** Start of Dataset excerpts **

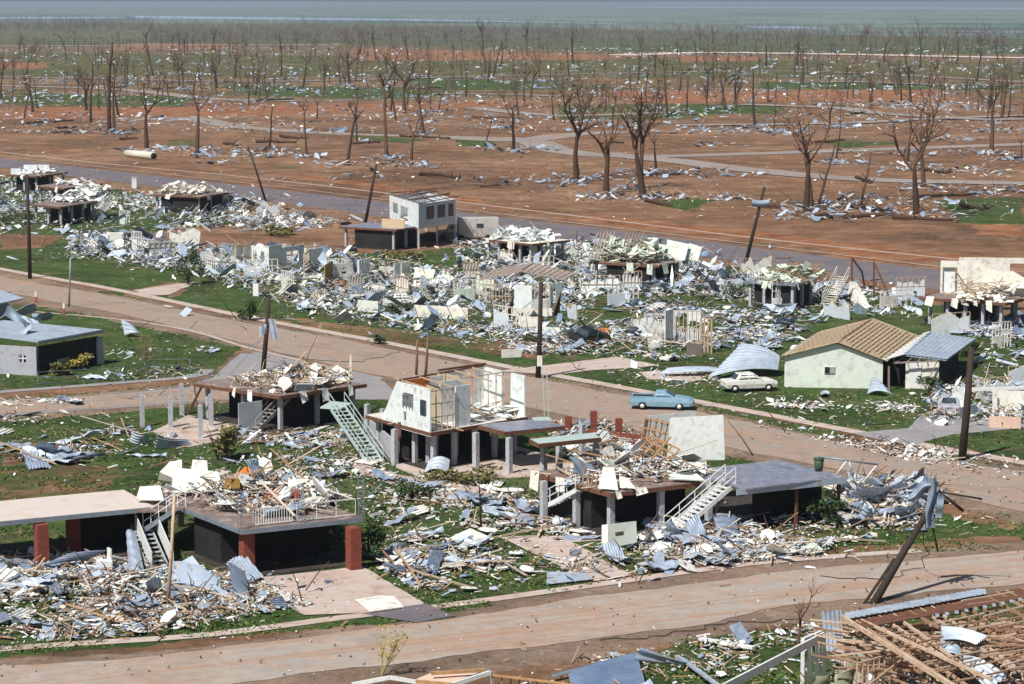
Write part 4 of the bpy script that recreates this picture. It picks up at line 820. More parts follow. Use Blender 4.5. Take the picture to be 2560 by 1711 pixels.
mb = MB(); wall(mb, h4.at(.99, .02), h4.at(.99, .22), ZF, zt, .1); wall(mb, h4.at(.99, .35), h4.at(.99, .62), ZF, zt, .1); mb.build('wall', whitewall, h4.root)
mb = MB(); studwall(mb, h4.at(.01, .02), h4.at(.24, .02), ZF, zt - .1, 4, rails=3); studwall(mb, h4.at(.55, .3), h4.at(.97, .3), ZF, zt, 5, rails=1)
for k in range(5): mb.beam(h4.at(.02 + .2 * k, .0, zt), h4.at(.04 + .2 * k, .6, zt + .1), .05, .1)
mb.build('stud_frame', studs, h4.root)
mb = MB(); mb.beam(h4.at(.02, .5, zt + .1), h4.at(.98, .62, zt + .1), .12, .1); mb.beam(h4.at(.5, .62, zt + .2), h4.at(1, .62, zt + .2), .2, .12); mb.build('top_plate', redwood, h4.root)
zone('inside the house with standing white walls', [(1090, 1068), (1200, 1058), (1310, 1040), (1280, 1030), (1200, 1035)], ZF, .5, 0, 12, 14, 330, 20, 120, .25, .4) if False else None
mb = MB()
for _ in range(26):
    c = h4.at(R.uniform(.5, .95), R.uniform(.08, .5), ZF + R.uniform(.1, .7)); a = R.uniform(0, 6.3); v = Vector((math.cos(a), math.sin(a), R.gauss(0, .3))) * R.uniform(.4, 1.3); mb.beam(c - v, c + v, .07, .05)
mb.build('timber_heap', studs, h4.root)
mb = MB()
for _ in range(34):
    c = h4.at(R.uniform(.45, .98), R.uniform(.1, .58), ZF + R.uniform(.05, .6)); a = R.uniform(0, 6.3); mb.box(c, R.uniform(.5, 1.3), R.uniform(.3, .9), .03, (math.cos(a), math.sin(a), R.gauss(0, .35)), (R.gauss(0, .3), R.gauss(0, .3), 1))
mb.build('board_heap', whitewall, h4.root)
# landing and light green stair at its left
mb = MB(); mb.slab([P(800, 1018, ZF), P(850, 1022, ZF), P(880, 1008, ZF), P(828, 1003, ZF)], ZF - .1, ZF); mb.build('stair_landing', mintmetal, h4.root)
stairs(h4.root, P(842, 1016, ZF), P(938, 1158, .08), 1.1, mintmetal, 15)
# balcony slabs on the right
def extra_slab(hh, N, Rr, L, z, m_, fm):
    a, b_, c = P(*N, z), P(*Rr, z), P(*L, z); mb = MB(); mb.slab([a, b_, b_ + c - a, c], z - .2, z); mb.build('balcony_slab', m_, hh.root)
    mb = MB()
    for p, q in ((a, b_), (a, c)): mb.beam(p - Vector((0, .04, .13)), q - Vector((0, .04, .13)), .08, .26)
    mb.build('edge_beam', fm, hh.root)
extra_slab(h4, (1262, 1080), (1412, 1065), (1192, 1062), ZF - .02, wetslab, redwood)
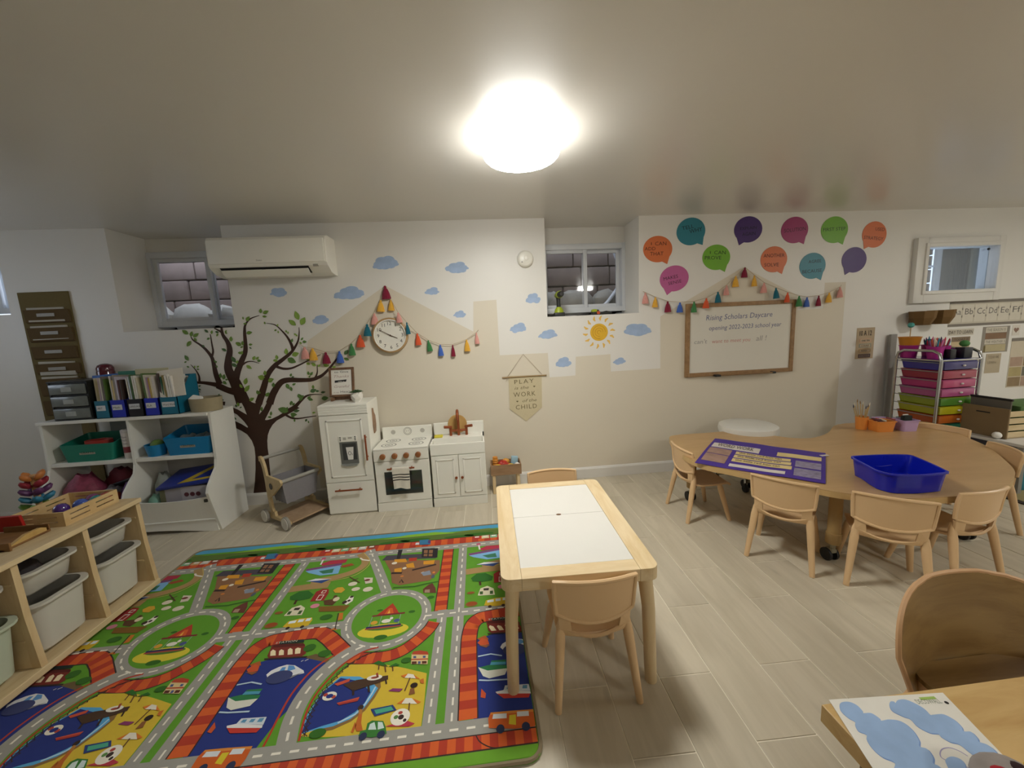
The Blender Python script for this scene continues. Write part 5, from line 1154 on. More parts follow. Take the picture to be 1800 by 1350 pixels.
# stool in the bay of the table
st_ = thing('round_stool', 'round white padded stool standing in the bay of the kidney table', 'stool', (2.16, 2.84, 0))
b = MB(); b.lathe([(0.205, 0.430), (0.215, 0.438), (0.218, 0.46), (0.212, 0.492), (0.19, 0.503), (0.1, 0.507), (0.0001, 0.507)], (2.16, 2.84, 0), 40); b.build('cushion', M('white_vinyl_seat', 'd8d5cc', 0.4, vary=0.02), st_, True)
b = MB(); b.lathe([(0.17, 0.418), (0.17, 0.43)], (2.16, 2.84, 0), 24); b.lathe([(0.024, 0.08), (0.024, 0.42)], (2.16, 2.84, 0), 14); b.build('column', chrome, st_, True)
b = MB()
for i in range(5):
    a = 2 * PI * i / 5 + 0.3; b.tube([(2.16 + 0.02 * math.cos(a), 2.84 + 0.02 * math.sin(a), 0.10), (2.16 + 0.22 * math.cos(a), 2.84 + 0.22 * math.sin(a), 0.065)], [0.018, 0.012], 8)
b.build('star_base', chrome, st_, True)
for i in range(5):
    a = 2 * PI * i / 5 + 0.3; b = MB(); b.disc_x([(0.01, -0.014), (0.026, -0.013), (0.028, 0), (0.026, 0.013), (0.01, 0.014)], (2.16 + 0.22 * math.cos(a), 2.84 + 0.22 * math.sin(a), 0.0285), 16); b.tube([(2.16 + 0.22 * math.cos(a), 2.84 + 0.22 * math.sin(a), 0.03), (2.16 + 0.22 * math.cos(a), 2.84 + 0.22 * math.sin(a), 0.07)], 0.007, 6); b.build('caster', rubber, st_, True)

# ---------------------------------------------------------------- things on the kidney table
TZ = KZ + 0.0006
pb_ = thing('pocket_chart', 'purple cloth pocket chart lying on the kidney table with yellow word strips', 'pocket chart', (1.55, 2.1, TZ))
purple = M('purple_nylon', '43298a', 0.6, vary=0.08, scale=30, bump=0.2)
cr = [(1.760,2.659),(2.217,2.194),(1.805,1.774),(1.328,2.206)]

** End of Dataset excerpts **

- Aim of the task
Without the pictures, restate all the entries above exactly.

- Result
Write part 4 of the bpy script that recreates this picture. It picks up at line 820. More parts follow. Use Blender 4.5. Take the picture to be 2560 by 1711 pixels.
mb = MB(); wall(mb, h4.at(.99, .02), h4.at(.99, .22), ZF, zt, .1); wall(mb, h4.at(.99, .35), h4.at(.99, .62), ZF, zt, .1); mb.build('wall', whitewall, h4.root)
mb = MB(); studwall(mb, h4.at(.01, .02), h4.at(.24, .02), ZF, zt - .1, 4, rails=3); studwall(mb, h4.at(.55, .3), h4.at(.97, .3), ZF, zt, 5, rails=1)
for k in range(5): mb.beam(h4.at(.02 + .2 * k, .0, zt), h4.at(.04 + .2 * k, .6, zt + .1), .05, .1)
mb.build('stud_frame', studs, h4.root)
mb = MB(); mb.beam(h4.at(.02, .5, zt + .1), h4.at(.98, .62, zt + .1), .12, .1); mb.beam(h4.at(.5, .62, zt + .2), h4.at(1, .62, zt + .2), .2, .12); mb.build('top_plate', redwood, h4.root)
zone('inside the house with standing white walls', [(1090, 1068), (1200, 1058), (1310, 1040), (1280, 1030), (1200, 1035)], ZF, .5, 0, 12, 14, 330, 20, 120, .25, .4) if False else None
mb = MB()
for _ in range(26):
    c = h4.at(R.uniform(.5, .95), R.uniform(.08, .5), ZF + R.uniform(.1, .7)); a = R.uniform(0, 6.3); v = Vector((math.cos(a), math.sin(a), R.gauss(0, .3))) * R.uniform(.4, 1.3); mb.beam(c - v, c + v, .07, .05)
mb.build('timber_heap', studs, h4.root)
mb = MB()
for _ in range(34):
    c = h4.at(R.uniform(.45, .98), R.uniform(.1, .58), ZF + R.uniform(.05, .6)); a = R.uniform(0, 6.3); mb.box(c, R.uniform(.5, 1.3), R.uniform(.3, .9), .03, (math.cos(a), math.sin(a), R.gauss(0, .35)), (R.gauss(0, .3), R.gauss(0, .3), 1))
mb.build('board_heap', whitewall, h4.root)
# landing and light green stair at its left
mb = MB(); mb.slab([P(800, 1018, ZF), P(850, 1022, ZF), P(880, 1008, ZF), P(828, 1003, ZF)], ZF - .1, ZF); mb.build('stair_landing', mintmetal, h4.root)
stairs(h4.root, P(842, 1016, ZF), P(938, 1158, .08), 1.1, mintmetal, 15)
# balcony slabs on the right
def extra_slab(hh, N, Rr, L, z, m_, fm):
    a, b_, c = P(*N, z), P(*Rr, z), P(*L, z); mb = MB(); mb.slab([a, b_, b_ + c - a, c], z - .2, z); mb.build('balcony_slab', m_, hh.root)
    mb = MB()
    for p, q in ((a, b_), (a, c)): mb.beam(p - Vector((0, .04, .13)), q - Vector((0, .04, .13)), .08, .26)
    mb.build('edge_beam', fm, hh.root)
extra_slab(h4, (1262, 1080), (1412, 1065), (1192, 1062), ZF - .02, wetslab, redwood)
The Blender Python script for this scene continues. Write part 5, from line 1154 on. More parts follow. Take the picture to be 1800 by 1350 pixels.
# stool in the bay of the table
st_ = thing('round_stool', 'round white padded stool standing in the bay of the kidney table', 'stool', (2.16, 2.84, 0))
b = MB(); b.lathe([(0.205, 0.430), (0.215, 0.438), (0.218, 0.46), (0.212, 0.492), (0.19, 0.503), (0.1, 0.507), (0.0001, 0.507)], (2.16, 2.84, 0), 40); b.build('cushion', M('white_vinyl_seat', 'd8d5cc', 0.4, vary=0.02), st_, True)
b = MB(); b.lathe([(0.17, 0.418), (0.17, 0.43)], (2.16, 2.84, 0), 24); b.lathe([(0.024, 0.08), (0.024, 0.42)], (2.16, 2.84, 0), 14); b.build('column', chrome, st_, True)
b = MB()
for i in range(5):
    a = 2 * PI * i / 5 + 0.3; b.tube([(2.16 + 0.02 * math.cos(a), 2.84 + 0.02 * math.sin(a), 0.10), (2.16 + 0.22 * math.cos(a), 2.84 + 0.22 * math.sin(a), 0.065)], [0.018, 0.012], 8)
b.build('star_base', chrome, st_, True)
for i in range(5):
    a = 2 * PI * i / 5 + 0.3; b = MB(); b.disc_x([(0.01, -0.014), (0.026, -0.013), (0.028, 0), (0.026, 0.013), (0.01, 0.014)], (2.16 + 0.22 * math.cos(a), 2.84 + 0.22 * math.sin(a), 0.0285), 16); b.tube([(2.16 + 0.22 * math.cos(a), 2.84 + 0.22 * math.sin(a), 0.03), (2.16 + 0.22 * math.cos(a), 2.84 + 0.22 * math.sin(a), 0.07)], 0.007, 6); b.build('caster', rubber, st_, True)

# ---------------------------------------------------------------- things on the kidney table
TZ = KZ + 0.0006
pb_ = thing('pocket_chart', 'purple cloth pocket chart lying on the kidney table with yellow word strips', 'pocket chart', (1.55, 2.1, TZ))
purple = M('purple_nylon', '43298a', 0.6, vary=0.08, scale=30, bump=0.2)
cr = [(1.760,2.659),(2.217,2.194),(1.805,1.774),(1.328,2.206)]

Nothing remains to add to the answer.